The Raptors have depth. And the second quarter Saturday showed it.

An all-second unit lineup of Delon Wright, Fred VanVleet, C.J. Miles, OG Anunoby and Jonas Valanciunas started the second quarter and gave the Raptors starters the lift they needed to build momentum heading into the half and blow the game open in the third quarter.

“They were good all game, I thought. They were playing the way they need to play, which is aggressive defence and moving the ball on offence,” Raptors coach Nick Nurse said after the game. “I thought they were sharing it really well and we’ve been trying to develop that with them, that they ping it around a little bit more and use the offence to produce their points, not individual play, as much. So I was pretty happy with that.”

In total, the Raptors bench scored 22 of their 39 second-quarter points on 10-for-12 shooting, with Anunoby scoring nine of his 16 total points and Wright pitching in eight of his 12, total, during as well as the Raptors reserves scored 62 points, four shy of the starters’ 66.

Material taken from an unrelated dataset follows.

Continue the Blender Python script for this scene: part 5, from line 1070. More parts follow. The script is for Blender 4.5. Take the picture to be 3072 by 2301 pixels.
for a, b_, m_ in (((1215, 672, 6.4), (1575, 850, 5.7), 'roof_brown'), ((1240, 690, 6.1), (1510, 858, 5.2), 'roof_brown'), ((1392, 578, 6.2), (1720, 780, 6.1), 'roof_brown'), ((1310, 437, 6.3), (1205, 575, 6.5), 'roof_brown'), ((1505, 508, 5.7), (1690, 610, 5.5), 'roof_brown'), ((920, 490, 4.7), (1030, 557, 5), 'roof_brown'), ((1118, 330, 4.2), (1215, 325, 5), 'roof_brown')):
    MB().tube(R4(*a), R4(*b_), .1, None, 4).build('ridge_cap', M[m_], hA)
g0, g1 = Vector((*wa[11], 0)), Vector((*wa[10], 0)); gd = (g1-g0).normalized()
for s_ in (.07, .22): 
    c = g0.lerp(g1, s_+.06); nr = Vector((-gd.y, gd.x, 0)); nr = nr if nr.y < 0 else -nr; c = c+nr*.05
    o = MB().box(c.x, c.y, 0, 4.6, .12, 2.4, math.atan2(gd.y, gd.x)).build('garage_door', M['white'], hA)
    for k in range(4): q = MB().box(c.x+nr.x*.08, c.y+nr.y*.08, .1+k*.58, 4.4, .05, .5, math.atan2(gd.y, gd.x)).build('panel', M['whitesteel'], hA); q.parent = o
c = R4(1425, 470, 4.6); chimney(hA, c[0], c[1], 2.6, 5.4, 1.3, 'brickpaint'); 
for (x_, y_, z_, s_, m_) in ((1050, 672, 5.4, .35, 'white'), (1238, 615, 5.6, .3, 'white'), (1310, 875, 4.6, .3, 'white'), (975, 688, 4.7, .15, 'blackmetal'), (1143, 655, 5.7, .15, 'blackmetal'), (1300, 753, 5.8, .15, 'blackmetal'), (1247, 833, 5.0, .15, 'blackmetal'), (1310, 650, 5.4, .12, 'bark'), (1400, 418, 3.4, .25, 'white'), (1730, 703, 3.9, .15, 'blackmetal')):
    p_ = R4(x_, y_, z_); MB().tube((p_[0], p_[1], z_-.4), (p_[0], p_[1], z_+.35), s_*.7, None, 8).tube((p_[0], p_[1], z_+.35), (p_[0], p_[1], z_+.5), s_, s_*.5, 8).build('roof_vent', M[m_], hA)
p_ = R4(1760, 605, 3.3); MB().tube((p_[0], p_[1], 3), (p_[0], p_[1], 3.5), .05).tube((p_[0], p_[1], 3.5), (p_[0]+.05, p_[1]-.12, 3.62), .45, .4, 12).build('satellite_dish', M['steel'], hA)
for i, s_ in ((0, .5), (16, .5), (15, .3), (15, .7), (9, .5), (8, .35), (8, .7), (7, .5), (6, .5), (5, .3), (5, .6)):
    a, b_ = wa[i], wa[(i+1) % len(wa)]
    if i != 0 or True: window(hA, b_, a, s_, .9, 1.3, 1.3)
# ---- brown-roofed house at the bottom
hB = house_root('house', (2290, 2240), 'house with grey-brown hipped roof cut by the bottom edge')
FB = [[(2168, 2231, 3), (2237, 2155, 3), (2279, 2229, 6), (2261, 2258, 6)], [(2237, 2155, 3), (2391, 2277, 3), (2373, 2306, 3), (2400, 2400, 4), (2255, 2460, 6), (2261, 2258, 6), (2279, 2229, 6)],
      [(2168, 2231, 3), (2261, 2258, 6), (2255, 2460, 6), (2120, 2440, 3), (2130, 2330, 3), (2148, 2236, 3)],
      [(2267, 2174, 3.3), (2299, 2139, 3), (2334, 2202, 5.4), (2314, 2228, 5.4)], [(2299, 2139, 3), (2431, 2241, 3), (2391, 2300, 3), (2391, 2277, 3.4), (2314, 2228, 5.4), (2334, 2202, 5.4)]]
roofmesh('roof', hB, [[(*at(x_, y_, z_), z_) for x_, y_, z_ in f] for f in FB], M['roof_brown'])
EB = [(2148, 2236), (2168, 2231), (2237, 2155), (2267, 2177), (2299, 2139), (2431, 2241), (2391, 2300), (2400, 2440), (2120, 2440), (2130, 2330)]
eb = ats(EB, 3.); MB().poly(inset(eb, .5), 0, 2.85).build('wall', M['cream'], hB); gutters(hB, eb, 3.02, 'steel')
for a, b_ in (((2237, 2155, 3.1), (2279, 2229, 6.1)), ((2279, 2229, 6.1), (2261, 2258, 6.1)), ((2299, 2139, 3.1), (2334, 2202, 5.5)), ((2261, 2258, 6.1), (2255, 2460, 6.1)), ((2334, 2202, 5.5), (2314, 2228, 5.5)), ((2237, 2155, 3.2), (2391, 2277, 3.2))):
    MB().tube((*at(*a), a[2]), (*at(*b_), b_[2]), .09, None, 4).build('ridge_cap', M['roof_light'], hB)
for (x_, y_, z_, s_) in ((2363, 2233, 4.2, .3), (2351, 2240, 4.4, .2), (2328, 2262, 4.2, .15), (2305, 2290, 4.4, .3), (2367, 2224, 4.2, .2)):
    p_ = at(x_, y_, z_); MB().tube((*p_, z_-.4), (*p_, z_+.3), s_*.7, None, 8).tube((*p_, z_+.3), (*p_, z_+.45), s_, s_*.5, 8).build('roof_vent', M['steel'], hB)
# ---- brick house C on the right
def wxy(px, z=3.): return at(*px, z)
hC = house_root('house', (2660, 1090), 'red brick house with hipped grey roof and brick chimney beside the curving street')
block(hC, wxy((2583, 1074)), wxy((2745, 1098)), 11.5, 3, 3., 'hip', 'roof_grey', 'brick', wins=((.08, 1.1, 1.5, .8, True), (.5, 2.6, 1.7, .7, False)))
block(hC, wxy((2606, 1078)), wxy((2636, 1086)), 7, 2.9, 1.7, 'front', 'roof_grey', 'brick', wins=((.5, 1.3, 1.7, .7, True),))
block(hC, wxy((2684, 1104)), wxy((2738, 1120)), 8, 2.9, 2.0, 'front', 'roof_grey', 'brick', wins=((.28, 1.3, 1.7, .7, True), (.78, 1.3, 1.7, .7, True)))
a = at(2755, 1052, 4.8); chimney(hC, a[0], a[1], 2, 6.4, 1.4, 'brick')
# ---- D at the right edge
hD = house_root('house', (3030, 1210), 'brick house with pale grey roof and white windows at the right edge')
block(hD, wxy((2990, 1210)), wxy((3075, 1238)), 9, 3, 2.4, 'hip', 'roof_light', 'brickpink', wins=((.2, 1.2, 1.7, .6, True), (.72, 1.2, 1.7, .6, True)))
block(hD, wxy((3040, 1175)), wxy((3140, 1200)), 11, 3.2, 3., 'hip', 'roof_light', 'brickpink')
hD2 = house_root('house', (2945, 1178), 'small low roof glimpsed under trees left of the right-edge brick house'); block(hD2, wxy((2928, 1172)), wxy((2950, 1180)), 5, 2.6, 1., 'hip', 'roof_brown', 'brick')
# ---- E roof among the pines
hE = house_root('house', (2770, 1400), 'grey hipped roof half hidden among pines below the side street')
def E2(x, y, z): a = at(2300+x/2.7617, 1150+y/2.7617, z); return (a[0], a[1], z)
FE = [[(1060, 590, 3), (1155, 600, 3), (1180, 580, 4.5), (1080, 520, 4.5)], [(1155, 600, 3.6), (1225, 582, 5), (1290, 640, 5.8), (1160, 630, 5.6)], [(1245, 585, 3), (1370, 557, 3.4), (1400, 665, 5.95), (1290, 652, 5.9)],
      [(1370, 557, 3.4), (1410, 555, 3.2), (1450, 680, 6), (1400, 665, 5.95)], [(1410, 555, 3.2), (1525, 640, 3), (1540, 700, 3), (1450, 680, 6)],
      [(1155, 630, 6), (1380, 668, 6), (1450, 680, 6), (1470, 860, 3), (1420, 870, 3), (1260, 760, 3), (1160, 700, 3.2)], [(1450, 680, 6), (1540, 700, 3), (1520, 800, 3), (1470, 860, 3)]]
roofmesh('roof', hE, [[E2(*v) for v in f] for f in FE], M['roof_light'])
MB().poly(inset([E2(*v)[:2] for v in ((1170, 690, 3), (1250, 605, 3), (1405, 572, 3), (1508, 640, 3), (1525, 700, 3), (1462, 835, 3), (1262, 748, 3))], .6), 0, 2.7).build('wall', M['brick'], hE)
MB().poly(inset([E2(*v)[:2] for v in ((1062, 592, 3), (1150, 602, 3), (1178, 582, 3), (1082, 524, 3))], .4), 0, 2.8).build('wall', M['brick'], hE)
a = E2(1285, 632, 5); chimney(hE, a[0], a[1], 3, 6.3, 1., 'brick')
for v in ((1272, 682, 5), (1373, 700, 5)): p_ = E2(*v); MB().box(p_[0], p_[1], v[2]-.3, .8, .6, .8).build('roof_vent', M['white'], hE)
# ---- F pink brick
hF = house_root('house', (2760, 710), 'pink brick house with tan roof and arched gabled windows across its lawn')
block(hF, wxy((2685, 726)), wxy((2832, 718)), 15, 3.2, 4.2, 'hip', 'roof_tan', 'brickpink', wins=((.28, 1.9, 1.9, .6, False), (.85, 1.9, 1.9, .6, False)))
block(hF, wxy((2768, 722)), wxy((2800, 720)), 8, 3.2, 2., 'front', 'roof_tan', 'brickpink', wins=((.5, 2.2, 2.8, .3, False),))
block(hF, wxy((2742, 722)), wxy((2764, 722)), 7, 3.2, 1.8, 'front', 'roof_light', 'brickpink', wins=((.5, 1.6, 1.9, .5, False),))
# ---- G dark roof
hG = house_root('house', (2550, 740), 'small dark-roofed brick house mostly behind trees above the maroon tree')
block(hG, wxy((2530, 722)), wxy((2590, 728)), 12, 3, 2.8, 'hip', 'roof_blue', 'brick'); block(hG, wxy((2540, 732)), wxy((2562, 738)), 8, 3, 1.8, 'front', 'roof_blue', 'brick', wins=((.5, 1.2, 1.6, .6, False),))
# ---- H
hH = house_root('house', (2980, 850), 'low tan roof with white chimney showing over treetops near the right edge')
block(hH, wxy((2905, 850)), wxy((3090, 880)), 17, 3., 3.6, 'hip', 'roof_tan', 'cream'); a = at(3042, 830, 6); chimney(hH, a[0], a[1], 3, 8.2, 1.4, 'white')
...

Last season, the ‘Bench Mob’ were a league-best plus-296, more than 100 points better than No. 2 ranked Houston. This season, however, Toronto’s bench hasn’t been anywhere close to as productive, entering Saturday’s affair 21st in the NBA at minus-18.

Though it looks bad, the team’s 12-1 record shows that the emphasis on a stronger starting five pays better dividends both immediately and, as last season’s déjà vu-like post-season illustrated, down the road as well.

This isn’t to say a team can absolutely sacrifice its second unit for the sake of its starters, it’s more so using the bench for what they’re there for.

The second unit of an NBA team is there to give your starters a jolt of energy when the team needs it or gets off to a bad start, and then let the starters take it from there. And that’s exactly what Toronto’s bench did Saturday.

“I think we have one of the deepest teams in the NBA,” said Wright. “I think it was just a good day for us and sometimes you have to pick up the starters who are always picking up for us and play a team game.”

The Bench Mob was a very fun, very effective unit last season, but it was badly exposed in the post-season. This season, the best player from that vaunted lineup, Pascal Siakam – who finished Saturday with a career-high 23 points on just seven field goal attempts – has moved into the starting lineup to the detriment of the team’s reserves, but the overall boon of the team, and that’s all that matters.

But, every once and a while, the Raptors starters are going to need a pick-me-up from their second unit before they can go out and win the game.

“I’ve already spoken to how deep this team is, how many great players we have coming off the bench for us, guys that aren’t even getting minutes. We have so many threats,” said Danny Green, who knocked down three triples Saturday to become the 103rd player in NBA history to make 1,000 threes.

“On any given night, any guy can lead the team in scoring or come up big for us, even if it’s not scoring, it could be rebounding. Getting double-digit points could change the flow of the game for us. Every piece is very important to the puzzle we’re trying to build.”

That’s what true depth looks like.

The Eastern Conference just got better with Jimmy Butler joining the Philadelphia 76ers, and if the Raptors are going to want to remain the kings of the East as they still are now, their depth is what will keep them on top.